HeLa Architecture
Hela is a modular blockchain protocol composed of four primary layers:
Consensus Layer – Secures the network and finalizes transactions.
Execution Layer – Processes user transactions and applications.
Integration Layer – Enables cross-runtime and cross-chain interoperability.
Storage Layer – Guarantees data availability and integrity.
This layered design separates concerns, ensuring scalability, security, and flexibility for future upgrades.
1. Consensus Layer
The Consensus Layer ensures agreement on the canonical state of the blockchain. Hela currently leverages the Tendermint Byzantine Fault Tolerant (BFT) consensus protocol, providing fast finality and resilience against malicious behavior.
Responsibilities
Finalize transactions into canonical blocks.
Enforce validator participation rules and slashing conditions.
Maintain liveness and safety of the network even in adversarial settings.
Key Properties
Instant Finality: Transactions are finalized in one block (no need for multiple confirmations).
Fault Tolerance: Secure against up to 1/3 malicious or faulty validators.
Slashing: Validators engaging in double-signing, downtime, or other misbehavior are penalized.
Delegated Proof of Stake (DPoS): Non-validator token holders (delegators) can delegate stake to validators and earn rewards, ensuring power is not concentrated.
Security Considerations
Validators act as referees of the system. Misbehavior is disincentivized through slashing and possible removal from the validator set.
2. Execution Layer
The Execution Layer is responsible for processing transactions and executing application logic. It is modular and runtime-based, allowing different types of applications to run in isolated environments.
Responsibilities
Execute smart contracts and application logic.
Maintain runtime-specific state machines.
Support confidential and public applications.
Structure
Runtimes (ParaTimes): Independent execution environments (mini blockchains) on top of consensus.
Each runtime has:
Its own state machine (rules and logic).
Compute nodes (to process transactions).
Isolated application environments.
Execution Flow
User submits a transaction to a runtime.
Compute nodes process the transaction and update local state.
Results + new state are bundled into a block.
Block is submitted to the Consensus Layer.
Consensus finalizes and stores the block in the canonical chain.
Security Considerations
Compute nodes must stake HeLa tokens to participate.
Malicious or incorrect execution leads to slashing.
Separation of consensus and execution layers allows independent upgrades.
3. Integration Layer
The Integration Layer provides secure interoperability between runtimes and external chains. Unlike traditional “bridges,” Hela avoids moving assets physically; instead, it uses message passing and abstraction of ownership.
Responsibilities
Enable cross-runtime asset management.
Provide cross-runtime communication protocols.
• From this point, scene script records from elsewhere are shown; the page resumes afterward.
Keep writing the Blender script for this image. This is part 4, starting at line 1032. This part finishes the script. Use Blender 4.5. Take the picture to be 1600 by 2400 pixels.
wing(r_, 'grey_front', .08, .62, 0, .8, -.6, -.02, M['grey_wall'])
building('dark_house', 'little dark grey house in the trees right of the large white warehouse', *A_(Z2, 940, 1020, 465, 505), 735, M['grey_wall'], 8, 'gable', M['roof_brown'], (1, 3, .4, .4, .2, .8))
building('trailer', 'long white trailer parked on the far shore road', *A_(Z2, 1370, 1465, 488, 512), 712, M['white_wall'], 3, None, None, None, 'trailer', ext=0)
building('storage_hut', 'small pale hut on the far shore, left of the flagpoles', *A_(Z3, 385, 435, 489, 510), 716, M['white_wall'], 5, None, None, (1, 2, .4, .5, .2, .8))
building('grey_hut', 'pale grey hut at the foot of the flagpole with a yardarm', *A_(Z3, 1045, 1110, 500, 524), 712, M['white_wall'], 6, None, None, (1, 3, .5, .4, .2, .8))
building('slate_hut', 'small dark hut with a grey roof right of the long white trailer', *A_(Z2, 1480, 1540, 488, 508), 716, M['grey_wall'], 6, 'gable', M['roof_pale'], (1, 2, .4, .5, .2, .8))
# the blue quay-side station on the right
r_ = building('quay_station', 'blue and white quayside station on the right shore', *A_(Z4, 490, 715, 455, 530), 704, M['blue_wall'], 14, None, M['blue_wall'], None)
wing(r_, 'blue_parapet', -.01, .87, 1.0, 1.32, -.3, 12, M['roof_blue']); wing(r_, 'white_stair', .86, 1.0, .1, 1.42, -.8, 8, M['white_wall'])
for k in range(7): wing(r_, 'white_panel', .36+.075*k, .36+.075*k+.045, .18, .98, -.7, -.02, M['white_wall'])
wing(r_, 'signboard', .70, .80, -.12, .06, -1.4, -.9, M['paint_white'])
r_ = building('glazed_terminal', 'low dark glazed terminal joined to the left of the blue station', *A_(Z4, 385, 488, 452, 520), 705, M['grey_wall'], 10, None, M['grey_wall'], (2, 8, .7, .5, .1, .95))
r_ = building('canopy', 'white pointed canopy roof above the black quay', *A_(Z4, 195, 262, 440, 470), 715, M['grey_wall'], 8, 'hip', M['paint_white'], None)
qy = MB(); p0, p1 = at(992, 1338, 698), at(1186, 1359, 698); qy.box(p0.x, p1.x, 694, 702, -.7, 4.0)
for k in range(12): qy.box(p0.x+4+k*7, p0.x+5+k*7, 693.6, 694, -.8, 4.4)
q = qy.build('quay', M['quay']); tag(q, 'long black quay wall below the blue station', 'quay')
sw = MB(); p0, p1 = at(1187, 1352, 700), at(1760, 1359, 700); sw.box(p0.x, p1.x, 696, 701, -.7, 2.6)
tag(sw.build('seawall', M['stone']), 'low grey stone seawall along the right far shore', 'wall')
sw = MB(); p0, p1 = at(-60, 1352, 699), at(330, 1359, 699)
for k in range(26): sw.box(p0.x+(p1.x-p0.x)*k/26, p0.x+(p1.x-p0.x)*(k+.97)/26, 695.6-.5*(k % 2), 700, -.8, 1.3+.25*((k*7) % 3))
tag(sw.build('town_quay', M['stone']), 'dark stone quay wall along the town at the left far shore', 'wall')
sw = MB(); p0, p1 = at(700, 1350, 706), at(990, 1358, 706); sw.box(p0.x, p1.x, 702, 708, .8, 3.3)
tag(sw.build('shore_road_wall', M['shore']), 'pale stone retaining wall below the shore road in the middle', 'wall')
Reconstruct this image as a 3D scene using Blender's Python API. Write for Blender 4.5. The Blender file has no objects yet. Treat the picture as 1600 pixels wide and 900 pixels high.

Support integration with external chains.
Offer privacy, identity, and other services “as-a-service” to external ecosystems.
Key Innovations
Abstracted Assets: Tokens remain anchored in one place; ownership is virtually represented across runtimes.
Cross-Runtime Protocols: Enables interactions like “execute contract in runtime A, trigger action in runtime B.”
Atomic Multi-Runtime Operations: Supports cross-runtime flash loans, atomic swaps, and multi-contract workflows.
As-a-Service Layer
Other blockchains can leverage Hela’s integration layer for:
Privacy-as-a-Service
Decentralized Identity (DID)-as-a-Service
Cross-chain execution logic
Security Considerations
Integration relies on the Consensus Layer for safety.
If consensus security is compromised, interoperability guarantees are weakened.
4. Storage Layer
The Storage Layer ensures data availability, redundancy, and integrity across the network. It provides verifiable guarantees that all necessary data is stored, retrievable, and tamper-proof.
Responsibilities
Store the full blockchain ledger and runtime states.
Ensure data availability for all participants.
Detect and prevent tampering or withholding attacks.
Techniques Used
Data Availability Sampling
Nodes check random subsets of data to probabilistically ensure full availability.
Erasure Coding
Data is split and redundantly distributed, ensuring recoverability even if parts are lost.
Merkle Trees
Cryptographic structure for verifying data integrity. Even a single altered transaction can be detected.
Security Considerations
Protects against withholding attacks where data is selectively hidden.
Ensures historical immutability and tamper resistance.
Please Note :
At present, HeLa Chain does not maintain a dedicated integration layer as a separate architectural component. Instead, certain elements of the integration layer are embedded within the storage layer, functioning collectively as a unified system.
While this design provides stability and efficiency in the current phase, our long-term roadmap includes the development of a fully independent integration layer. This planned separation will allow HeLa Chain to deliver advanced functionalities, improve modularity, and enable smoother interoperability across external ecosystems.
By evolving towards a distinct integration layer, HeLa Chain aims to enhance scalability, streamline system operations, and unlock broader use cases for developers and applications building on the network.